Show me the money! The impact of Employment Tribunal fees in England & Wales

Last July the government introduced fees for employees who want to take their employer to an employment tribunal in England & Wales if they felt they had been unfairly treated or discriminated against. This new measure was brought in to deter spurious claims with no substance, but many people felt these new fees would instead stifle the rights of employees and strengthen those of employers. 

Unison went so far as to take the case to the High Court with a Judicial Review on whether this would stop people having access to justice if they had been unfairly treated by their employer. The High Court agreed with Unison and the arguments they presented, however the Judicial Review failed. The judges decided that they were currently unable to discern the full impact of these fees on access to justice as they have only been in place for a short period time.

In the meantime, it is clear from a recent survey of 180 businesses that there has been a fall in the number of claims. Nearly half of the firms surveyed confirmed they had seen a drop in employment tribunal cases, with the biggest drop manifesting in unfair dismissal cases.

This is thought to be partly as a result of the fee structure introduced. The fees in this two tier system depends on the type of claim your employee is bringing to tribunal and how far the claim proceeds. It will cost an employee £160 to simply bring a claim against you for simple issues such as payment of wages and then a further £230 if they go all the way to a hearing.
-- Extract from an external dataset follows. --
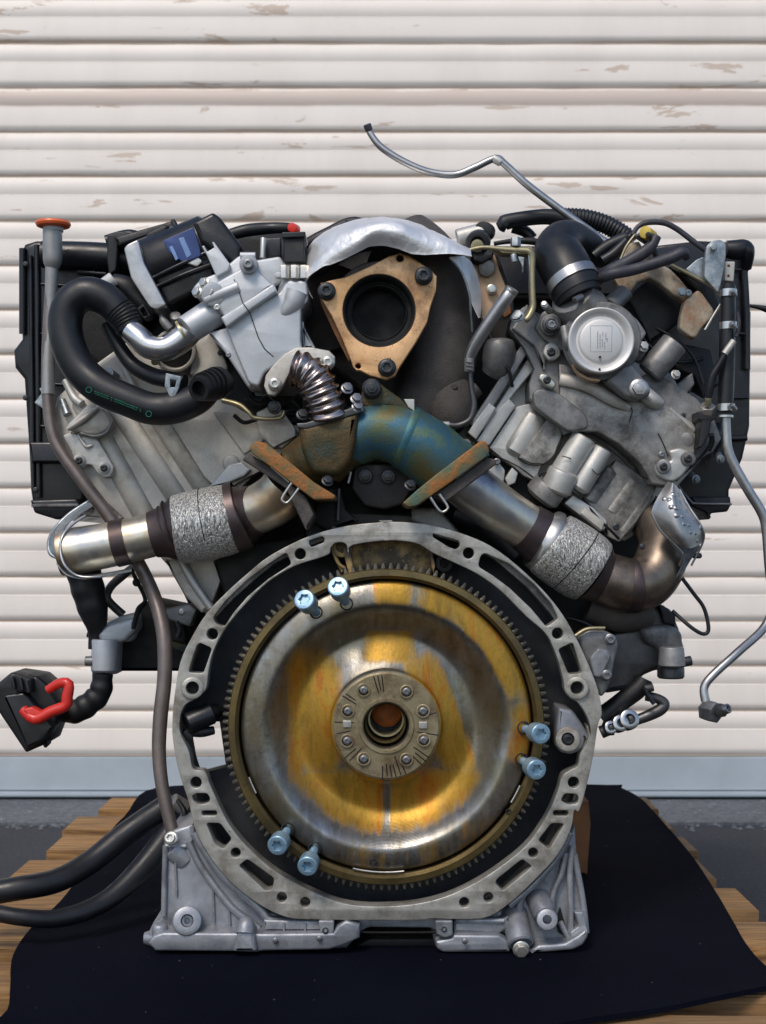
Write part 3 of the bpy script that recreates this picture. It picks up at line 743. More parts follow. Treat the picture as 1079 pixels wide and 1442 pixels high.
# ---- sump casting: lower corners ---------------------------------
sL = K('A3',(165,480),(232,460),(262,520),(330,640),(430,750),(560,850),(680,895),(820,905))+[(500,1300),(505,1318),(488,1336),(455,1340),(380,1344),(352,1352),(315,1352),(300,1344),(222,1341),(212,1331),(208,1316),(215,1301),(228,1292),(230,1190),(236,1172)]
sump = pz('sump', sL, .022, .30, M['pan'], E, b=4, fr=3)
sR = K('A4',(290,895),(520,895),(640,835),(760,725),(870,605),(930,485),(948,470),(958,620),(985,800),(1005,920),(1008,975),(985,1015),(950,1036),(870,1040),(760,1060),(640,1052),(330,1050),(306,1030),(295,990),(285,940))
pz('sump_corner', sR, .026, .30, M['pan'], sump, b=4, fr=3)
pz('sump_middle', [(480,1288),(630,1288),(636,1306),(622,1314),(606,1307),(520,1306),(504,1314),(484,1308)], .012, .2, M['pan'], sump, b=2, fr=3)
tb('gasket_line', [(478,1310,.012,2),(515,1313,.014,2),(600,1313,.014,2),(632,1311,.012,2)], M['dark'], sump, n=8)
# the recessed pocket faces are shaped by ribs standing forward
def rib(pts, r, d, mat=M['pan'], par=sump, name='rib'):
    return tb(name, [(x, y, d, r) for x, y in pts], mat, par, n=12)
rib(K('A3',(215,540),(262,640),(330,740),(420,850),(540,940)), 5.5, .020)
rib(K('A3',(240,500),(300,600),(400,725),(545,850),(600,905),(800,915)), 6, .012)
rib(K('A3',(232,470),(232,520),(205,560),(165,560),(110,560)), 4, .022)
rib(K('A3',(108,560),(104,700),(100,880)), 4, .020)
pz('flange_rail', K('A3',(50,975),(95,960),(420,962),(560,965),(880,962),(900,930),(940,905),(1003,925),(1003,985),(930,1020),(860,1040),(560,1045),(520,1052),(400,1048),(60,1045),(30,1010)), -.004, .30, M['pan'], sump, b=3, fr=3)
pz('flange_ledge', K('A3',(560,900),(800,905),(880,905),(880,955),(560,955)), .006, .1, M['pan'], sump, b=2.5, fr=2)
pz('lug', K('A3',(812,905),(885,905),(882,965),(850,985),(822,965)), -.003, .04, M['pan'], sump, b=1.6, fr=3)
cy('boss_hole', (*K1('A3',845,950),-.004), (*K1('A3',845,950),.004), 4.5, M['dark'], sump, hole=.6, hdep=.003)
cy('drain_boss', (*K1('A3',208,905),-.004), (*K1('A3',208,905),.05), 21, M['pan'], sump, c=.25, hole=.42, hdep=.02)
cy('boss', (*K1('A3',208,905),.0), (*K1('A3',208,905),.02), 8.5, M['boltsteel'], sump, hole=.5)
tb('knob', [(*K1('A3',80,915),.01,4),(*K1('A3',80,925),.01,10),(*K1('A3',85,960),.01,12),(*K1('A3',90,1000),.01,12)], M['pan'], sump)
cy('corner_nub', (*K1('A3',10,985),.03), (*K1('A3',60,985),.03), 8, M['pan'], sump, r2=13)
tb('clamp_nub', [(*K1('A3',478,905),.0,9),(*K1('A3',478,925),-.004,13),(*K1('A3',474,965),-.008,13)], M['pan'], sump)
pz('clamp_foot', K('A3',(440,955),(515,955),(530,1050),(415,1050),(425,1010)), -.012, .05, M['pan'], sump, b=4, fr=4)
cy('tube_boss', (*K1('A3',140,560),.03), (*K1('A3',205,630),.034), 19, M['pan'], sump)
bo(*K1('A3',135,525), .012, 10, M['nutpale'], sump, 'torx', (-.2,-1,.35))
# right corner
cy('cylinder_boss', (*K1('A4',665,865),.03), (*K1('A4',700,1015),.0), 19, M['pan'], sump, r2=18)
bo(*K1('A4',700,1035), -.008, 12, M['nutpale'], sump, 'hex', (0,-1,-.15))
cy('cylinder_boss', (*K1('A4',770,790),.028), (*K1('A4',812,880),.01), 17, M['pan'], sump)
cy('threaded_boss', (*K1('A4',820,900),-.012), (*K1('A4',820,885),.05), 15, M['pan'], sump, hole=.42, hdep=.02, c=.2)
pz('pocket_shade', K('A4',(880,840),(920,985),(870,960),(858,900)), .0245, .02, M['dark'], sump, b=.4, fr=2)  # dark raised patch puts the shade of a deep recess into the colour
rib(K('A4',(905,590),(885,690),(850,780),(845,880)), 4.5, .020)
rib(K('A4',(935,560),(925,700),(930,860),(925,970)), 4.5, .020)
rib(K('A4',(945,600),(985,820),(1000,960)), 4.5, .022)
rib(K('A4',(880,910),(925,985),(985,970)), 4, .018)
rib(K('A4',(645,835),(760,735),(870,610),(925,500)), 5, .014)
rib(K('A4',(400,905),(620,905)), 4.5, .010)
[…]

For more complex issues such as discrimination, it will cost £250 to make a claim against you and a further £950 to go to a hearing.

In addition to the introduction of fees to the tribunal system, the time period which qualifies an employee to make a claim has been extended from one year to two years for unfair dismissal and this seems to be the main reason for the reduction in this type of claim.

Unison has hinted that they will make another challenge to the High Court once they have been able to determine the real impact of these changes to employment tribunals.

Whilst there are no immediate plans to extend this regime to Northern Ireland, you should still ensure that all of your policies and procedures are up to date on the basis that prevention is better than cure.